Republicans like to tote up judicial nominations and there certainly have been a lot of them. The problem is that while some of those nominees have been strong, others have been absolutely terrible.
Take Judge Timothy Kelly. Please.
Kelly used to work for Senator Grassley. So it’s no mystery as to why he ended up on the bench. Which he never should have. That became obvious when the White House barred Jim Acosta of CNN for assaulting a female White House employee.
CNN brought a bizarre lawsuit which claimed that taking away Acosta’s press pass violated his First Amendment rights.
And Kelly, bizarrely, ruled for CNN.
There’s no First Amendment right to attend White House press conferences while violating the rules in any way you like. If there were, I could demand the right to attend press conferences by Governor Newsom while screaming obscenities and throwing rotten tomatoes at him. It goes without saying that I wouldn’t get a favorable ruling in that regard.
Now Kelly doubled down with a bizarre decision to block the asylum rule which requires so-called refugees to apply for asylum at the first country they enter, using another nonsensical process claim that’s used as a coward’s shield by judges seeking to block a policy.

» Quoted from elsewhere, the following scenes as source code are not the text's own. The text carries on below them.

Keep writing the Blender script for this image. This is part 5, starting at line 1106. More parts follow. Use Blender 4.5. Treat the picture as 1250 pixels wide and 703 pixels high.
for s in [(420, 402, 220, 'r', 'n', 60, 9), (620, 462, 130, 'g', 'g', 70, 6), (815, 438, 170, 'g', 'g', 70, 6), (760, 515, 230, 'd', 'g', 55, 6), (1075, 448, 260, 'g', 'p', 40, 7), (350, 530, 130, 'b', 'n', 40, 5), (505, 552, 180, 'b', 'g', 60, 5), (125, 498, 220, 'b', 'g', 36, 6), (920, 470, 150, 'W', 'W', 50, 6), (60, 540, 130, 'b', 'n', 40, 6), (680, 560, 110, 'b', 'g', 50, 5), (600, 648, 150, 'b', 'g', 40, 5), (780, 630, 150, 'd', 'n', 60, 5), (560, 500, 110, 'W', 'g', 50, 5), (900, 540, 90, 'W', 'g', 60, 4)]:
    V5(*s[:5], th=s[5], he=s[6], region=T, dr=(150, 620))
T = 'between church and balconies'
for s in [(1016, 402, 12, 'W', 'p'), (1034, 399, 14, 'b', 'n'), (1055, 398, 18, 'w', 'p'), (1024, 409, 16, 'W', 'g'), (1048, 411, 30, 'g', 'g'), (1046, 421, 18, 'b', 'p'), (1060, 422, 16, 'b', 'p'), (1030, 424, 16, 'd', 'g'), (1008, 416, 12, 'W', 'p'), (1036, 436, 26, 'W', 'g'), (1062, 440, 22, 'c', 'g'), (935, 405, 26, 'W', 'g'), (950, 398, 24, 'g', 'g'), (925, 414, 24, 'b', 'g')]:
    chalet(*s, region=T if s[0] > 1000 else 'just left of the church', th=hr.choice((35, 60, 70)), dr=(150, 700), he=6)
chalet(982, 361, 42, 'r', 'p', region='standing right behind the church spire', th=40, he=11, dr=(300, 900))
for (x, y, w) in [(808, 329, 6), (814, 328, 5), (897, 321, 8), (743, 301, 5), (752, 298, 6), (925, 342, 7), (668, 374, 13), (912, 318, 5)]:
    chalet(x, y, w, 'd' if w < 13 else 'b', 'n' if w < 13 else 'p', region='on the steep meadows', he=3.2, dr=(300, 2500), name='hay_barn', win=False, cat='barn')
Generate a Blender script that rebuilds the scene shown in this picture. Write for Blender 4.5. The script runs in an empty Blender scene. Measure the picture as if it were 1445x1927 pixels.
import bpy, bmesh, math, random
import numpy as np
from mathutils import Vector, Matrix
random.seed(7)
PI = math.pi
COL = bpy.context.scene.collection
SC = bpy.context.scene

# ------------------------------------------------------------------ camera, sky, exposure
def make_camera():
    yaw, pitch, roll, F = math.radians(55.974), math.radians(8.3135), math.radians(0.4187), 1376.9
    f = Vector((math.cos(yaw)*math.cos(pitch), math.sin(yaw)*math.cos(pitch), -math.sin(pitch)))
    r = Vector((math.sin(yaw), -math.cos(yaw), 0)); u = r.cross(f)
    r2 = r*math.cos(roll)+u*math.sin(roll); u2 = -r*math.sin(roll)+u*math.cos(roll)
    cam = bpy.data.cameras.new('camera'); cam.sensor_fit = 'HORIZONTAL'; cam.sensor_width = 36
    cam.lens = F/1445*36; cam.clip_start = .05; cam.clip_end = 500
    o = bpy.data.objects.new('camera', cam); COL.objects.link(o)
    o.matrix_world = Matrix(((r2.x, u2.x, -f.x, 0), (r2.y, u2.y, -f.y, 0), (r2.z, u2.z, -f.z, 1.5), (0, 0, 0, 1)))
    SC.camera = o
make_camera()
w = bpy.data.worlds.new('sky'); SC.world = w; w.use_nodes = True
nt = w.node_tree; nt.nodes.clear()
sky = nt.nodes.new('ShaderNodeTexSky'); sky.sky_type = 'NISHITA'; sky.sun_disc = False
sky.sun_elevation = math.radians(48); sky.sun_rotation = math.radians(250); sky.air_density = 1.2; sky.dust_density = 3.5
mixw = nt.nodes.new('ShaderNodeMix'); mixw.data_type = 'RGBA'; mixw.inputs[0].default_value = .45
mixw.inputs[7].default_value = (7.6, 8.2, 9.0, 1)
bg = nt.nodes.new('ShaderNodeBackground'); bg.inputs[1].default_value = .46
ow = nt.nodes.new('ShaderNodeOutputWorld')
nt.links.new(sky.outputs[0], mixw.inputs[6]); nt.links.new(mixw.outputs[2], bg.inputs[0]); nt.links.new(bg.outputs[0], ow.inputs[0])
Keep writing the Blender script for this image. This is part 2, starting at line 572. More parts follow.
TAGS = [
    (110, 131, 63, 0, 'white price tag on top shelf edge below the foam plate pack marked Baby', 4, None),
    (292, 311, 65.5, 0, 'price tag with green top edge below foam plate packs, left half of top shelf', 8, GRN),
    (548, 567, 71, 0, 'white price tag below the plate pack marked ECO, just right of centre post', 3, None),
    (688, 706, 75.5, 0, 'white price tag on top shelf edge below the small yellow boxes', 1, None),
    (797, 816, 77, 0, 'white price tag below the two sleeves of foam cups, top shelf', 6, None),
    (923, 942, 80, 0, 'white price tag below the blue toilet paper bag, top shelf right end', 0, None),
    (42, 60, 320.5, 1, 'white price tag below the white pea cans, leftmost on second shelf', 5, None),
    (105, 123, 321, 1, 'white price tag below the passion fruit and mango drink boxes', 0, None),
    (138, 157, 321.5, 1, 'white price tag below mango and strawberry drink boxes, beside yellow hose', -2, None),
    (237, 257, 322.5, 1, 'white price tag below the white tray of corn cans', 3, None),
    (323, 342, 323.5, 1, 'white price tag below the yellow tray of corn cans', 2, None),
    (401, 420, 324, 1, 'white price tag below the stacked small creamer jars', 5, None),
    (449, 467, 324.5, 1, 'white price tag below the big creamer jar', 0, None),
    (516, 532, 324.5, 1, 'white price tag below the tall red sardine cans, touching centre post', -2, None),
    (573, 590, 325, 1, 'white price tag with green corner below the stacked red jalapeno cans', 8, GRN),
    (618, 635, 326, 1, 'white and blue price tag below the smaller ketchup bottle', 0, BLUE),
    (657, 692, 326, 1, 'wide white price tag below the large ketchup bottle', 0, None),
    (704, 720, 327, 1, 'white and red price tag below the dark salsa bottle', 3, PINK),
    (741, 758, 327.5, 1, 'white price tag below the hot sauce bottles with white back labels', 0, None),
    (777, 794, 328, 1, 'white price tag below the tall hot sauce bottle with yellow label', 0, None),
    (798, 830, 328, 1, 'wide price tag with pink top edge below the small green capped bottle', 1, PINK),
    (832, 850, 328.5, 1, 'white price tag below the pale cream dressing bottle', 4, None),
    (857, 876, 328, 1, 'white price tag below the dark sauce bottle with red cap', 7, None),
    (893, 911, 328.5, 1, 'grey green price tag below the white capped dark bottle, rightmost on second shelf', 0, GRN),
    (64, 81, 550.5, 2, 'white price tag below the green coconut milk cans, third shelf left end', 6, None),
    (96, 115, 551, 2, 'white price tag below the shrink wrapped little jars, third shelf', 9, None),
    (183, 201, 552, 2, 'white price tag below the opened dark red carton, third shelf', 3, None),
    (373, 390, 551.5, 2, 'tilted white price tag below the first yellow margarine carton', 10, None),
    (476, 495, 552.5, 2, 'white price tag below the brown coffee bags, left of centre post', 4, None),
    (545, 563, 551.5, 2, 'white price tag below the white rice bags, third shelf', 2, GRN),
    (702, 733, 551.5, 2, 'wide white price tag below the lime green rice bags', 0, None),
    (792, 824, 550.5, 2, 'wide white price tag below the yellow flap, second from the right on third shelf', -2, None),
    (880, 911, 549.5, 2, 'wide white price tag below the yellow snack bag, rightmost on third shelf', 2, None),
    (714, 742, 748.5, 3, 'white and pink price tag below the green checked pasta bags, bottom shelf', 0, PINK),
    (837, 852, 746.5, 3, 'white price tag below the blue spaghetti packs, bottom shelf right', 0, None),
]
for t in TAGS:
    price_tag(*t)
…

The same game was recently played by Roberts with DACA.
As Politico put it, “Kelly’s decision also fits a pattern of courts disrupting Trump administration initiatives by aggressively enforcing the Administrative Procedure Act. Last year, the Supreme Court ruled that the administration’s effort to add a citizenship question to the 2020 census violated the APA because of what it said was the faulty reason officials cited for the decision.”
“And just two weeks ago Chief Justice John Roberts again joined the court’s liberals in holding that the administration’s explanation for why it wanted to rescind the DACA program didn’t withstand scrutiny under the APA.
“The CAIR Coalition, Human Rights First, RAICES, Hogan Lovells and nine individual asylum-seekers brought the suit in August 2019.”
A pattern of disrupting initiatives indeed. For, among others, CAIR.
The decision is blatantly wrong. But that’s not news. The real issue is that there needs to be far better vetting of judicial appointees that relies less on old boy networks and more on their actual views and moral and political leanings.
Kelly should never have been on the bench. Judicial appointments won’t count for much if they include more of his ilk.